▶ YOUR GOAL: Starting at the line containing "Build this scene" and ending at the line containing "m.node_tree.links, m.node_tree.nodes['Principled BSDF']", reproduce each line exactly as written, with both end lines included and all pictures omitted.

▶ INFORMATION PROVIDED:

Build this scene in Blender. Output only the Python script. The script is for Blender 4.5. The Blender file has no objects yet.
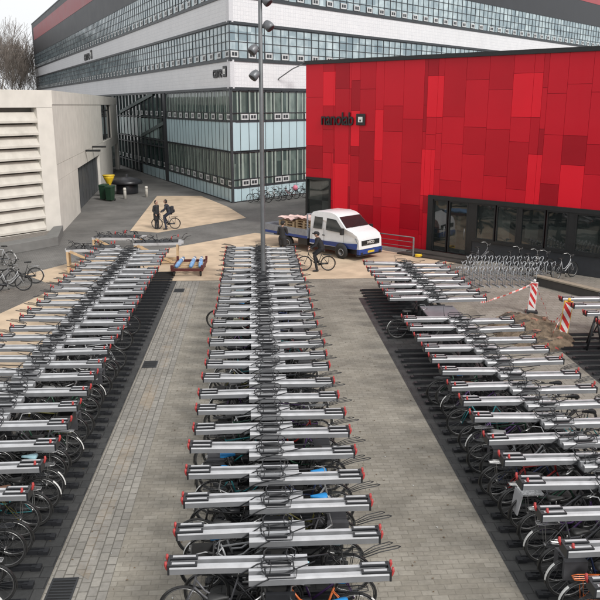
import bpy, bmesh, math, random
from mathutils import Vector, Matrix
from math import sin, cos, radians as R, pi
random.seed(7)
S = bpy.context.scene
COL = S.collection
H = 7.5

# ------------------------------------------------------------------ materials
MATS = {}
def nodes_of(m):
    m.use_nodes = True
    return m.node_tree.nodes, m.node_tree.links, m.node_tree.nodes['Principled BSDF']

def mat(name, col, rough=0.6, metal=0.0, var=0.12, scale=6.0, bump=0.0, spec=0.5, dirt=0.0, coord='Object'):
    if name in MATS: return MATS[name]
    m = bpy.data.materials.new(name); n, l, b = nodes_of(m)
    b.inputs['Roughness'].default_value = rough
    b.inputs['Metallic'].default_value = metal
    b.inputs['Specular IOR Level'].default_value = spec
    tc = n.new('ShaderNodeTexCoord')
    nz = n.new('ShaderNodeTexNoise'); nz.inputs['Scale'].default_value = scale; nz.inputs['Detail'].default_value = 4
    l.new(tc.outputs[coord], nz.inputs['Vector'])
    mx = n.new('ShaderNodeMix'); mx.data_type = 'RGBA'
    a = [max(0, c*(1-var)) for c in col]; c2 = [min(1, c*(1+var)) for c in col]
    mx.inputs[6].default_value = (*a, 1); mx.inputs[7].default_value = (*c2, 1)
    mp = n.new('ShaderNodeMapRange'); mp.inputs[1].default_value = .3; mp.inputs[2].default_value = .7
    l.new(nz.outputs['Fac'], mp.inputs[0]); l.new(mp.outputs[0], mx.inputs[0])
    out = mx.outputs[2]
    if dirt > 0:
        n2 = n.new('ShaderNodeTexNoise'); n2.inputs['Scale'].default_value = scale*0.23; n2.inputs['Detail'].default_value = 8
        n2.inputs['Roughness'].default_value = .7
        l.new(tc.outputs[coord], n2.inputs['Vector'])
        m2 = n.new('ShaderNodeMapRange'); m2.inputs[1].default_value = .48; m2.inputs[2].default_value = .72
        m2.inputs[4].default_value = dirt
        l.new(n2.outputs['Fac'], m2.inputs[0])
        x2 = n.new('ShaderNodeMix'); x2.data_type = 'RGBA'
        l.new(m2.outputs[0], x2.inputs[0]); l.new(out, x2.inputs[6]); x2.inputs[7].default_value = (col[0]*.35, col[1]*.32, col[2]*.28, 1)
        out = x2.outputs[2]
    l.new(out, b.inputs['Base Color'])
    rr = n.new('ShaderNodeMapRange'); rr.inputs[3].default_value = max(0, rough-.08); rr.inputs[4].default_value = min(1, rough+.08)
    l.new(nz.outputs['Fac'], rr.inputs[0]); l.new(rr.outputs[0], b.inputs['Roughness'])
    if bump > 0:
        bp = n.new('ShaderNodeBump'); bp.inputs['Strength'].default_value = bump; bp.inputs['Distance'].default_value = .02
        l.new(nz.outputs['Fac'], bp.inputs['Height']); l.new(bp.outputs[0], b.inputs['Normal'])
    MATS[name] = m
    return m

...

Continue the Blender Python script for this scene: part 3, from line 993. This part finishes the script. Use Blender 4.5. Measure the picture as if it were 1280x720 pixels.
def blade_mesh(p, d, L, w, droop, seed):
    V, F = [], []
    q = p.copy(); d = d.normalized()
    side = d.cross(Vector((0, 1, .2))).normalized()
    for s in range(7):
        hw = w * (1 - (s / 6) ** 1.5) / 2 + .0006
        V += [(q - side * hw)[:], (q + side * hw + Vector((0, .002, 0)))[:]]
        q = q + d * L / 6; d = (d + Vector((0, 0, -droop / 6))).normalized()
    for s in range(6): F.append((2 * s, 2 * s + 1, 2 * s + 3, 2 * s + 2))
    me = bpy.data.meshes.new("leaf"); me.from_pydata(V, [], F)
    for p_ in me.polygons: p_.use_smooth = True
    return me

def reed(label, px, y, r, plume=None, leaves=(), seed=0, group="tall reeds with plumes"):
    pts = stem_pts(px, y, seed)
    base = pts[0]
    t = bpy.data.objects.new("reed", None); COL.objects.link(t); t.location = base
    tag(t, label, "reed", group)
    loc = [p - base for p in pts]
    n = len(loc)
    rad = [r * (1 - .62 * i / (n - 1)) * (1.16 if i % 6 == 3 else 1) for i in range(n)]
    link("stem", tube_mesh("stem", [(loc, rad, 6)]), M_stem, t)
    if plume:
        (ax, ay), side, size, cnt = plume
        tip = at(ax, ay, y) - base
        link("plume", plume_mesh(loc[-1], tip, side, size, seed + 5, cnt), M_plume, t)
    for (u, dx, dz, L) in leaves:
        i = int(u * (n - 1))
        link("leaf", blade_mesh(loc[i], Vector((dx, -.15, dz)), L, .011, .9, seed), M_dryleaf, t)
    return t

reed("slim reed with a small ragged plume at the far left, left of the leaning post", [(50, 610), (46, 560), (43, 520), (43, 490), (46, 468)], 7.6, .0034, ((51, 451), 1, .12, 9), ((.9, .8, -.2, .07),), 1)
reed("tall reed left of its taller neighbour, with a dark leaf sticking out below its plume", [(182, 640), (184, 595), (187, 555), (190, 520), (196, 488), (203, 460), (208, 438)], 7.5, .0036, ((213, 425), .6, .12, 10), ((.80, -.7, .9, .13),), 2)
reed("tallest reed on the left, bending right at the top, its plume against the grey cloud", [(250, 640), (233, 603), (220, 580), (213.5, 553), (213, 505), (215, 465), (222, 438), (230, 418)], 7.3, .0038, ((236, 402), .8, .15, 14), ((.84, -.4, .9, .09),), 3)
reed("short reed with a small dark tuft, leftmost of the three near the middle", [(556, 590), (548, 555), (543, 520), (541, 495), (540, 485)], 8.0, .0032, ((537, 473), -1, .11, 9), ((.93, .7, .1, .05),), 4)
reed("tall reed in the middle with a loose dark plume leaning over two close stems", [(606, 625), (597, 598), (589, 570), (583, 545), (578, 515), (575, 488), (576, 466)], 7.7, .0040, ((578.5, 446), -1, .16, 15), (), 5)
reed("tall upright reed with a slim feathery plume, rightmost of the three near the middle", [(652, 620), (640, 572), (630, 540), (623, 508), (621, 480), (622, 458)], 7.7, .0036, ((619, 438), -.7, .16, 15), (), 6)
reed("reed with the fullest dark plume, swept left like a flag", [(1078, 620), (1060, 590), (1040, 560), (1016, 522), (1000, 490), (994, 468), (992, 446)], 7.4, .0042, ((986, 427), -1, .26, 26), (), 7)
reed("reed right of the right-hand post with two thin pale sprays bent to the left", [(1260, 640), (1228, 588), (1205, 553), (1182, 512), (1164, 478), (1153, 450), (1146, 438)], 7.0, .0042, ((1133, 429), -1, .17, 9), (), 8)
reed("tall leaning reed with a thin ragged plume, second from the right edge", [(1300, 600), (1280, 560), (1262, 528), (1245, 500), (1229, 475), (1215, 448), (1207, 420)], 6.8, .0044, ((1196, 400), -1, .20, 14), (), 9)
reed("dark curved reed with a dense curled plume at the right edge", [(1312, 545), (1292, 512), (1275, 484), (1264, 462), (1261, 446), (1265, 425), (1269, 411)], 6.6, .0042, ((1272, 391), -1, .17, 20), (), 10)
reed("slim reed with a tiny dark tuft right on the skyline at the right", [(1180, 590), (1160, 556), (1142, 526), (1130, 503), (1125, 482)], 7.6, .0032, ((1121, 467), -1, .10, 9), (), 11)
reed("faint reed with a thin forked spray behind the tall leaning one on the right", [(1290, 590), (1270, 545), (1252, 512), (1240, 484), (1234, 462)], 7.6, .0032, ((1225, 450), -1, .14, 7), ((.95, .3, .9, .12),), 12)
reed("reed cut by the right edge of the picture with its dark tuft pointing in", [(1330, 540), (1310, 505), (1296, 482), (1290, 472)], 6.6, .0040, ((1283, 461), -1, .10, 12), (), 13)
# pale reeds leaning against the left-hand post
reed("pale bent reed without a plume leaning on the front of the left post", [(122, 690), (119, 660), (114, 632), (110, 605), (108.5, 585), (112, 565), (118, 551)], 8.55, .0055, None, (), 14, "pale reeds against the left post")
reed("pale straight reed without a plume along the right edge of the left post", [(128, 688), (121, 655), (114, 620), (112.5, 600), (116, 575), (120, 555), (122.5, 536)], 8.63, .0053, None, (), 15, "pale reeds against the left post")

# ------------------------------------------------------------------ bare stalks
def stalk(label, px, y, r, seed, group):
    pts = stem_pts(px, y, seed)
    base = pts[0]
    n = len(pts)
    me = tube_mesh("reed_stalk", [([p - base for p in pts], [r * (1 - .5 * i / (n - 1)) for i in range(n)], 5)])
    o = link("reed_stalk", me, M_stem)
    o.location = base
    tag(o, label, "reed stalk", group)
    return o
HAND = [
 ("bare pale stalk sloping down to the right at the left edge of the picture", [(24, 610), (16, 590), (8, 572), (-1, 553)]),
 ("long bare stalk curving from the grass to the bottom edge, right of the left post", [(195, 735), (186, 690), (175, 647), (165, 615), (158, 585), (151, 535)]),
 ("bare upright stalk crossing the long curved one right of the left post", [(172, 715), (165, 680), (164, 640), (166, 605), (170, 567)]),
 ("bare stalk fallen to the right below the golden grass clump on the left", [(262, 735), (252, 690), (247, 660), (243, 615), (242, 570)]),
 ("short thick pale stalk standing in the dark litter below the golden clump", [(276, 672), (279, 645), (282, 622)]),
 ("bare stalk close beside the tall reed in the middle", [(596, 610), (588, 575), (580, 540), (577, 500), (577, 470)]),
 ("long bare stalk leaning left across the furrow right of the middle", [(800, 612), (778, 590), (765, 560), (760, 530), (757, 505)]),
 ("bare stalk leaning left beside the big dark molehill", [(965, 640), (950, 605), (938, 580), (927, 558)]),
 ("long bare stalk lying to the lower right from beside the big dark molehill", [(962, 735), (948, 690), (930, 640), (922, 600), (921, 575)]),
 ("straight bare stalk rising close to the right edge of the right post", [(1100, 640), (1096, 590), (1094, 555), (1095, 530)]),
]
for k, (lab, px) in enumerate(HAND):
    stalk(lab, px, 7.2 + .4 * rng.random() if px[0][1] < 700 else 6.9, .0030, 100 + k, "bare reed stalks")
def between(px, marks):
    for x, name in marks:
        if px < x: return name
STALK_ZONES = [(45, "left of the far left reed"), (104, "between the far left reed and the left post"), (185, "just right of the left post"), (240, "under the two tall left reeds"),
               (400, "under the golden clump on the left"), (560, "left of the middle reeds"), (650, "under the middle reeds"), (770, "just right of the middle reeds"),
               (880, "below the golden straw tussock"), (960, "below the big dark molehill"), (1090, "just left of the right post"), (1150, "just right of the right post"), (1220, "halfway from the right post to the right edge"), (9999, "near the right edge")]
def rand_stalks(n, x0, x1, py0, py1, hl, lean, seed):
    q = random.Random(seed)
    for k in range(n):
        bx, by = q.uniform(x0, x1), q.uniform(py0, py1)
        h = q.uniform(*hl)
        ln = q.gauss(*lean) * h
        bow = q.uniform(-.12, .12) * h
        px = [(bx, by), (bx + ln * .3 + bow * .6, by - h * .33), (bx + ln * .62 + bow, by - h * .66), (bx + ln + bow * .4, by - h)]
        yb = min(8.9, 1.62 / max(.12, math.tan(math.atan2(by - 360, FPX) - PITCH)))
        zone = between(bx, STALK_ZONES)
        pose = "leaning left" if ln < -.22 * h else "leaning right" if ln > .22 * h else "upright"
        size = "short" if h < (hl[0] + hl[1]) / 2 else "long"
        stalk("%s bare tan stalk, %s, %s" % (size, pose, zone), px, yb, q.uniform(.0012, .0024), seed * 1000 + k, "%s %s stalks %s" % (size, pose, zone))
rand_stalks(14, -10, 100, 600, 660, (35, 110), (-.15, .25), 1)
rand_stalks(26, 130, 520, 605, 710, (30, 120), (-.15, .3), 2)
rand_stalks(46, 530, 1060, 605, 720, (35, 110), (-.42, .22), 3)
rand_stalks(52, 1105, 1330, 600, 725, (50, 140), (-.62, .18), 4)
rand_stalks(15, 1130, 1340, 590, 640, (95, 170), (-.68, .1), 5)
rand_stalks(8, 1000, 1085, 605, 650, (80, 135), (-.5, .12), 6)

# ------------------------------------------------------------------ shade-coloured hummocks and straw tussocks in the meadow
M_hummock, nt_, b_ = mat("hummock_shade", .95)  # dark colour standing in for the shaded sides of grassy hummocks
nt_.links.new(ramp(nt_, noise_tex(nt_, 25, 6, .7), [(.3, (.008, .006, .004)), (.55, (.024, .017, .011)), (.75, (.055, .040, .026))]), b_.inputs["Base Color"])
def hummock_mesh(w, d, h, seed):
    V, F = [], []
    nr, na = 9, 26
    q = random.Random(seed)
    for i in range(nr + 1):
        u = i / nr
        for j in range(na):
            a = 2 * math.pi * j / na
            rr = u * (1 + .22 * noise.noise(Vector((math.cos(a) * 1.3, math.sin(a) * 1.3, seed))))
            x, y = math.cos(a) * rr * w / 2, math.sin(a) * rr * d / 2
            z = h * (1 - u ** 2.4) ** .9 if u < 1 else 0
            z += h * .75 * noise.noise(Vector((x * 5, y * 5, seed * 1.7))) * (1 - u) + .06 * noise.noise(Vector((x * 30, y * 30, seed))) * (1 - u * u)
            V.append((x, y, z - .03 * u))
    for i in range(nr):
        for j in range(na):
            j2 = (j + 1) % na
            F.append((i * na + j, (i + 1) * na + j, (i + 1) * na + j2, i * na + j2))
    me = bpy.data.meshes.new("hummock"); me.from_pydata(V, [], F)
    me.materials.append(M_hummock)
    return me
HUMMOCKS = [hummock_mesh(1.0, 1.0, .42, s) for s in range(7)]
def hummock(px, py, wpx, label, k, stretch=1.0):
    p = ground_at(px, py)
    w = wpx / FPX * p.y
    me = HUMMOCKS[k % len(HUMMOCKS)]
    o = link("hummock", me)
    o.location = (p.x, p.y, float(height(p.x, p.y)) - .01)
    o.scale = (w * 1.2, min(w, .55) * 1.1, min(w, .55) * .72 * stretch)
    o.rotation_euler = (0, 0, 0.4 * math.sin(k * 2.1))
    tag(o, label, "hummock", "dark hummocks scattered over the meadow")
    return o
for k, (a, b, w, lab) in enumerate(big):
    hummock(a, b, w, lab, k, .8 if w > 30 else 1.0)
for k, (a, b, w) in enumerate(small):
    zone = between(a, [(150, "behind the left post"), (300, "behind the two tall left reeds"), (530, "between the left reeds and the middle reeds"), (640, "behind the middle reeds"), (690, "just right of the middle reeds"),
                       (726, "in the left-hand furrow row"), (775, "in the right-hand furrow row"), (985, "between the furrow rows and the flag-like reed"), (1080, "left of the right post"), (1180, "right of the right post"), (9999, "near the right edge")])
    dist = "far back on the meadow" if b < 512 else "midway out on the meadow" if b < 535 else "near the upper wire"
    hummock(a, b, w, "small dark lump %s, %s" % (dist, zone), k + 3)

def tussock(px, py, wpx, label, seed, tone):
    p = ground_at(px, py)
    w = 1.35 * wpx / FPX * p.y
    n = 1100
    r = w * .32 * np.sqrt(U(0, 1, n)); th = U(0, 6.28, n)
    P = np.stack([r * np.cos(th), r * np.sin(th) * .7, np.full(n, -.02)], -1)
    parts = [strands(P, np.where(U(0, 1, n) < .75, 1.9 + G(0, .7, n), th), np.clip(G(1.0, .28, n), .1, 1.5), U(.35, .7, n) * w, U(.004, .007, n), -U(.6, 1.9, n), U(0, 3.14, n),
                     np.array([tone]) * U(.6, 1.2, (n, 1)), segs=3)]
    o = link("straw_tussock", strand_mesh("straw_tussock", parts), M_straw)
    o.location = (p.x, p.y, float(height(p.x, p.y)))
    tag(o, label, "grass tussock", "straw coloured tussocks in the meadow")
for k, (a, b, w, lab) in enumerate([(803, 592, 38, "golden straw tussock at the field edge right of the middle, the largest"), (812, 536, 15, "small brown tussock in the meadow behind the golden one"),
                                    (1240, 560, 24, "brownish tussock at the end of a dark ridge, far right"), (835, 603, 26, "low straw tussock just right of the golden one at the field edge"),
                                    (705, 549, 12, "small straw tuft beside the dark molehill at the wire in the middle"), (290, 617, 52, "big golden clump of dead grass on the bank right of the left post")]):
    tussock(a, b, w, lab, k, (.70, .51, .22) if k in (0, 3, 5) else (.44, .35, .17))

▶ SOLUTION:
Build this scene in Blender. Output only the Python script. The script is for Blender 4.5. The Blender file has no objects yet.
import bpy, bmesh, math, random
from mathutils import Vector, Matrix
from math import sin, cos, radians as R, pi
random.seed(7)
S = bpy.context.scene
COL = S.collection
H = 7.5

# ------------------------------------------------------------------ materials
MATS = {}
def nodes_of(m):
    m.use_nodes = True
    return m.node_tree.nodes, m.node_tree.links, m.node_tree.nodes['Principled BSDF']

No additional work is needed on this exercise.